Task inputs –

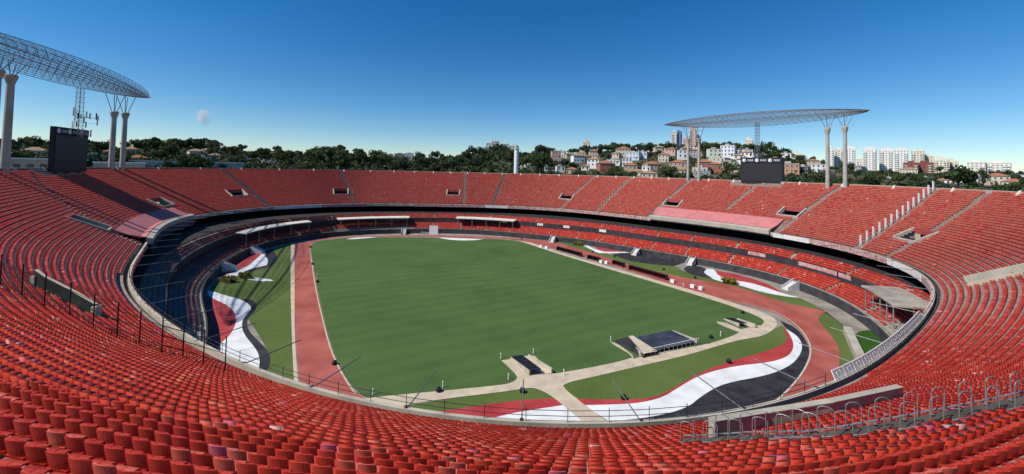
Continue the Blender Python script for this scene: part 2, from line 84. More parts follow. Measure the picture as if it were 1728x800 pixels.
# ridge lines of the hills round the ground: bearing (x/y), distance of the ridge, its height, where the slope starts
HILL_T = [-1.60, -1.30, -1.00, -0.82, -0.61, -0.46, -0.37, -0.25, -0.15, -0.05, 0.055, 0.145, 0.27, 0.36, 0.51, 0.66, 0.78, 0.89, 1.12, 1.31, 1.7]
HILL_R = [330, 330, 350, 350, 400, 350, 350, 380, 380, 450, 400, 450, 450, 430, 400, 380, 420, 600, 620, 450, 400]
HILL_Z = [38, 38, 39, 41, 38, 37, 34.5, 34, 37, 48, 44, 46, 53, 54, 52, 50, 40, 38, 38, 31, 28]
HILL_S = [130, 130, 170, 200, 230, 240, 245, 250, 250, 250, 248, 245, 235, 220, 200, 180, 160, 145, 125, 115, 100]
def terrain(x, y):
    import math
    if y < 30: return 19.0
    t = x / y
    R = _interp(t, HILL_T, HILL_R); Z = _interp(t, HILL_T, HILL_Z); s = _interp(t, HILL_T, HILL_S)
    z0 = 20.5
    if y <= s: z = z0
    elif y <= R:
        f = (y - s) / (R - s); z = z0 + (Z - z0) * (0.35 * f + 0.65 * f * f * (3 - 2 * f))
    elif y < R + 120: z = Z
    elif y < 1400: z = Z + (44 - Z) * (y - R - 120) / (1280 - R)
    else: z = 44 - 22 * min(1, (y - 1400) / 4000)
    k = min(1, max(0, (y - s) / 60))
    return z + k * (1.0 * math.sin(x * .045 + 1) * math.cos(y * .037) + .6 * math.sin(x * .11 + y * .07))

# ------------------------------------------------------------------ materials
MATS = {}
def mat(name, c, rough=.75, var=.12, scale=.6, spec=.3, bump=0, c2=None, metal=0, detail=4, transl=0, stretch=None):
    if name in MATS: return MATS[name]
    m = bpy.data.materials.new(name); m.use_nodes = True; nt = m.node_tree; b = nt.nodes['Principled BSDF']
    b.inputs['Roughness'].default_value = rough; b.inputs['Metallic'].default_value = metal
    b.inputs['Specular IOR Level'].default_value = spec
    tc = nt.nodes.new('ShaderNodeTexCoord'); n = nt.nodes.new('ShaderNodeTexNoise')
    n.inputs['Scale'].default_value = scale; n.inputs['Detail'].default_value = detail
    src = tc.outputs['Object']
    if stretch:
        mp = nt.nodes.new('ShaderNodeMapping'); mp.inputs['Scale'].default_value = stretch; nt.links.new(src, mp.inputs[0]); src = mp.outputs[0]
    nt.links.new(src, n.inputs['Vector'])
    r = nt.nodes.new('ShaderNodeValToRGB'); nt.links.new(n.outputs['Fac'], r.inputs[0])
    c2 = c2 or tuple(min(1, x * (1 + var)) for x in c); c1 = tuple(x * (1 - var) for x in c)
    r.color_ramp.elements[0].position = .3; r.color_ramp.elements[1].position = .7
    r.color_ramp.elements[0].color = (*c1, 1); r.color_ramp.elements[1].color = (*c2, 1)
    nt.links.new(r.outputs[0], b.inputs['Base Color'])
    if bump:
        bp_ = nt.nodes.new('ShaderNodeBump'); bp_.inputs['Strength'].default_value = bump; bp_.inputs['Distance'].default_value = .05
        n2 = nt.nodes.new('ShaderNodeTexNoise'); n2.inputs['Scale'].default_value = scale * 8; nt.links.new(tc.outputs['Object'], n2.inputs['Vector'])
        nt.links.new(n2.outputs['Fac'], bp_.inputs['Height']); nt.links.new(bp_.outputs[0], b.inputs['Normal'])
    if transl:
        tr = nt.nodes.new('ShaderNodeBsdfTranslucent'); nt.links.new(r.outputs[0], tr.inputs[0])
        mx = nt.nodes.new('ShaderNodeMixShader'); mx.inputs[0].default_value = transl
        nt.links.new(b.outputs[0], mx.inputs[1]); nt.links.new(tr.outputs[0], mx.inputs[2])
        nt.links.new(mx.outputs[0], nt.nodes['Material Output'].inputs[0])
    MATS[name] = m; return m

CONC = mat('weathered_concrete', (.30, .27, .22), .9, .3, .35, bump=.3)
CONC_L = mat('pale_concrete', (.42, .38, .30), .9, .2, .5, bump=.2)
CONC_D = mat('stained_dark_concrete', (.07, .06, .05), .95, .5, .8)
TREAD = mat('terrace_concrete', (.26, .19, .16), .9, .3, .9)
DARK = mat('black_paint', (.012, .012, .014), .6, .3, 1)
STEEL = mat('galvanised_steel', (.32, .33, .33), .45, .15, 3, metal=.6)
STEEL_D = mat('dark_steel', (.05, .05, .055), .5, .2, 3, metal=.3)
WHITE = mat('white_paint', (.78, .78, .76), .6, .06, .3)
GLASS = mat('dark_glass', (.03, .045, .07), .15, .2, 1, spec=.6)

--

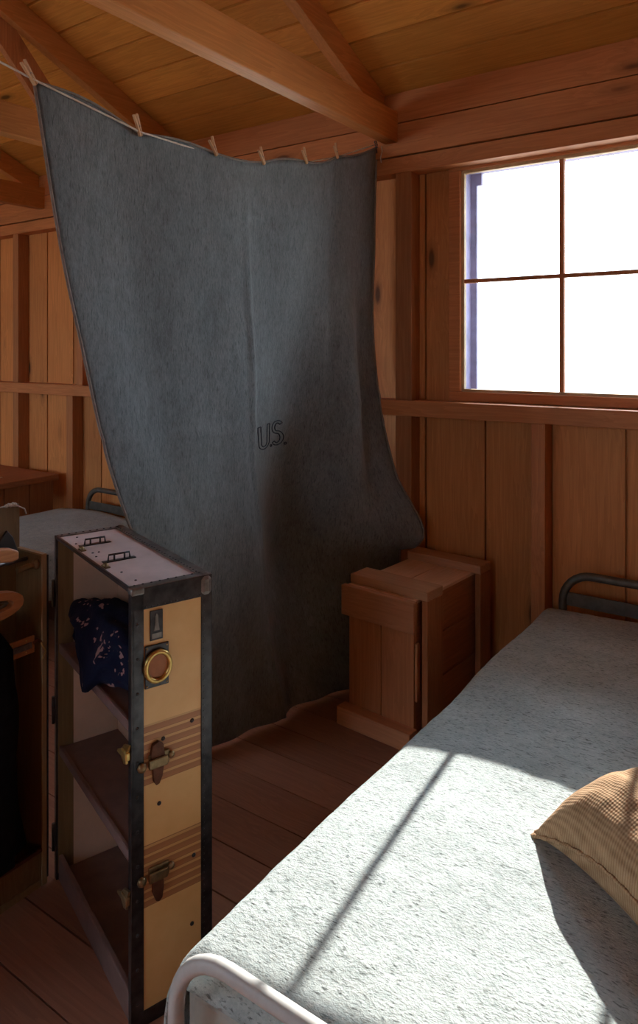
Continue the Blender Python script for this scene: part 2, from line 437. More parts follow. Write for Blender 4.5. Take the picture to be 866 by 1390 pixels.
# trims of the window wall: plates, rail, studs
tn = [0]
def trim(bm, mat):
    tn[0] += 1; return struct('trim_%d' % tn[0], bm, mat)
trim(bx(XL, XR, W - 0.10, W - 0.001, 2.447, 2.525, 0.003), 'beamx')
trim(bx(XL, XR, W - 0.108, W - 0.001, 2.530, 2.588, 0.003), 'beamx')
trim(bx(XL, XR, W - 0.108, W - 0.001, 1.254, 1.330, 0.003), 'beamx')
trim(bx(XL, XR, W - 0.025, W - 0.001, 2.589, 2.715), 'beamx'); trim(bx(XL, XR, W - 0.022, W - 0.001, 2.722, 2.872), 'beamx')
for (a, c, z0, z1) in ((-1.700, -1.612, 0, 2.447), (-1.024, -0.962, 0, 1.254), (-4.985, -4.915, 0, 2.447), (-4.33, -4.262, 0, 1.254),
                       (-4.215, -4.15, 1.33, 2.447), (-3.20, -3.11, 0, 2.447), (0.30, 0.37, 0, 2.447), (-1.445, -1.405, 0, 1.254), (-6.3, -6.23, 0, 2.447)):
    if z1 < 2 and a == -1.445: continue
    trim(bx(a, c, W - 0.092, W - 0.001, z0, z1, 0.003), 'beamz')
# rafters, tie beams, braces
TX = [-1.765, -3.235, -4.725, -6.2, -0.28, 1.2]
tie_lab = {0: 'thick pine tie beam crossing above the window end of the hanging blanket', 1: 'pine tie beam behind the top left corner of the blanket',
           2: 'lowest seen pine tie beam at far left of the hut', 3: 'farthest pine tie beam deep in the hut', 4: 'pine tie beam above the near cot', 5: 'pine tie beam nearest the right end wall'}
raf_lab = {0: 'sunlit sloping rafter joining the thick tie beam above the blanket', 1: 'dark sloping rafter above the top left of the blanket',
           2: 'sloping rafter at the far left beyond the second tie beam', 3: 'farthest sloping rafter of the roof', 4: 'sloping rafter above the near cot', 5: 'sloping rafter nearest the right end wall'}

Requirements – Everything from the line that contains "by 1390 pixels." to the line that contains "2: 'sloping rafter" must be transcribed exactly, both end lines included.

Answer for the task –
Continue the Blender Python script for this scene: part 2, from line 437. More parts follow. Write for Blender 4.5. Take the picture to be 866 by 1390 pixels.
# trims of the window wall: plates, rail, studs
tn = [0]
def trim(bm, mat):
    tn[0] += 1; return struct('trim_%d' % tn[0], bm, mat)
trim(bx(XL, XR, W - 0.10, W - 0.001, 2.447, 2.525, 0.003), 'beamx')
trim(bx(XL, XR, W - 0.108, W - 0.001, 2.530, 2.588, 0.003), 'beamx')
trim(bx(XL, XR, W - 0.108, W - 0.001, 1.254, 1.330, 0.003), 'beamx')
trim(bx(XL, XR, W - 0.025, W - 0.001, 2.589, 2.715), 'beamx'); trim(bx(XL, XR, W - 0.022, W - 0.001, 2.722, 2.872), 'beamx')
for (a, c, z0, z1) in ((-1.700, -1.612, 0, 2.447), (-1.024, -0.962, 0, 1.254), (-4.985, -4.915, 0, 2.447), (-4.33, -4.262, 0, 1.254),
                       (-4.215, -4.15, 1.33, 2.447), (-3.20, -3.11, 0, 2.447), (0.30, 0.37, 0, 2.447), (-1.445, -1.405, 0, 1.254), (-6.3, -6.23, 0, 2.447)):
    if z1 < 2 and a == -1.445: continue
    trim(bx(a, c, W - 0.092, W - 0.001, z0, z1, 0.003), 'beamz')
# rafters, tie beams, braces
TX = [-1.765, -3.235, -4.725, -6.2, -0.28, 1.2]
tie_lab = {0: 'thick pine tie beam crossing above the window end of the hanging blanket', 1: 'pine tie beam behind the top left corner of the blanket',
           2: 'lowest seen pine tie beam at far left of the hut', 3: 'farthest pine tie beam deep in the hut', 4: 'pine tie beam above the near cot', 5: 'pine tie beam nearest the right end wall'}
raf_lab = {0: 'sunlit sloping rafter joining the thick tie beam above the blanket', 1: 'dark sloping rafter above the top left of the blanket',
           2: 'sloping rafter at the far left beyond the second tie beam', 3: 'farthest sloping rafter of the roof', 4: 'sloping rafter above the near cot', 5: 'sloping rafter nearest the right end wall'}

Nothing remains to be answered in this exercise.